Una legge di questo tipo non è fantascienza. Al contrario, è già in vigore in Francia ed in Germania e molti altri paesi hanno una bozza: Austria, Olanda, Finlandia, Spagna, Belgio, Lussemburgo. In questi paesi la discussione si è fermata in attesa del compimento del percorso europeo e, ove questo si arrestasse, riprenderebbero la marcia dando vita ad una frammentazione normativa, vero incubo delle imprese esportatrici.
In questi due anni si è compiuto gran parte del cammino legislativo europeo, fino ad arrivare all’accordo politico raggiunto il 14 dicembre 2023. In ogni passaggio diversi punti della proposta della Commissione sono stati negoziati e, molto spesso, ridimensionati fino a perdere l’ultimo significativo pezzo proprio durante l’accordo politico di dicembre. In quella sede, infatti, su pressione diretta del Presidente francese Macron, il settore finanziario, nonostante sia responsabile per il 75% delle emissioni, è stato escluso dall’ambito di applicazione della direttiva.
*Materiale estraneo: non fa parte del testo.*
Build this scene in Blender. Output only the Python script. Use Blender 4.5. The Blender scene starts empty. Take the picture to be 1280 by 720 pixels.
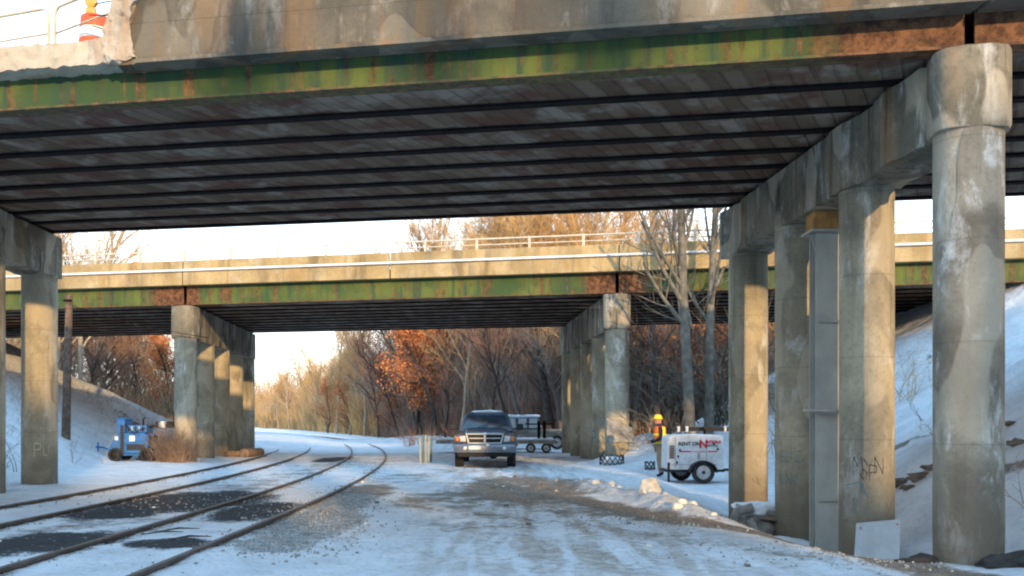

A questo punto mancherebbe il voto del Consiglio e del parlamento per sugellare l’accordo.
Fino a qui tutto bene
"Il problema non è la caduta, ma l’atterraggio", recita un celebre film. Pochi giorni prima del voto previsto per il 9 febbraio, infatti, il partito liberale tedesco, FDP, il più piccolo della coalizione di governo e con un gradimento che viaggia intorno al 4%, ha annunciato la sua opposizione alla direttiva, tenendo in ostaggio l’intera coalizione di governo.
Si tratta, purtroppo, di una pratica consolidata. Sarebbe la quattordicesima volta che l’FDP agisce in questo modo, riuscendo a riaprire la negoziazione o addirittura bloccando un processo legislativo della UE, contraddicendo quanto già negoziato ed approvato dal governo al quale appartiene e, in ultimo, mettendo a rischio la credibilità della Germania in Europa.
A peggiorare ulteriormente le cose (…il problema non è la caduta…) interviene il governo italiano che fino a qui aveva mantenuto un basso profilo seguendo Francia e Germania. Difficile comprenderne le ragioni, considerato che il nostro tessuto produttivo è fatto prevalentemente da piccole e medie imprese, non incluse nell’ambito di applicazione della direttiva e che dunque beneficerebbero dall’approvazione di quest’ultima.
Un susseguirsi di informazioni approssimative o errate
Quando si è capito che il fronte comune che avrebbe portato all’approvazione si stava incrinando, quella parte del mondo produttivo/industriale italiano ed europeo che pensa che gli aspetti climatici e dei diritti possano essere messi in secondo piano di fronte al profitto del qui e subito, quella parte di mondo – dicevamo - si è scatenata.
Informazioni fuorvianti messe in circolo con il solo scopo di creare confusione. Informazioni che, in parte, i membri della campagna Impresa 2030, di cui ActionAid Italia è promotore, hanno smontato pezzo per pezzo.
L’atterraggio, appunto
Per quale motivo un pezzo minoritario della coalizione di governo tedesca (questo è bene precisarlo, non si tratta del governo, né tantomeno del suo cancelliere, che invece sono d’accordo, ma di una minoranza) si oppone ad un testo già approvato e sostenuto anche da numerose aziende tedesche? E per quale motivo l’Italia, a poche ore dal voto ha deciso di cambiare opinione?
Arriviamo qui all’ultimo, speriamo non definitivo, passaggio, quello che la Vice Presidente del Parlamento Europeo, Heidi Hautala, ha definito: uno spudorato mercanteggiare (What shameless horsetrading).
Di cosa parla Hautala? Sembra che la direttiva CSDDD sia stata messa sul piatto della bilancia di un’altra direttiva, quella sul packaging. A quanto pare, il ministro tedesco delle Finanze, Christian Lindner (FDP), avrebbe promesso al governo italiano di aiutarlo a bloccare quella sul packaging in cambio dell'aiuto dell'Italia alla Germania per la creazione di una minoranza di blocco per la direttiva sulla due diligence di sostenibilità delle imprese (CSDDD).Una modalità di negoziazione inaccettabile.
Quale soluzione?
La proposta di direttiva è frutto di una consultazione pubblica alla quale hanno partecipato oltre 500.000 persone. Si tratta di una legge fortemente voluta da cittadini e cittadine europee, come mostrano anche dei sondaggi realizzati e le oltre 100.000 firme raccolte nel corso del processo legislativo.
L’unica via di uscita plausibile è quella di tornare all’accordo politico trovato a dicembre. Per questa ragione chiediamo al Governo di mantenere l’impegno accordato in quella sede.
Sollecitiamo, inoltre, alle aziende italiane che credono nell’importanza della sostenibilità sociale ed ambientale, di prendere una posizione pubblica affinché la direttiva concluda il suo corso europeo.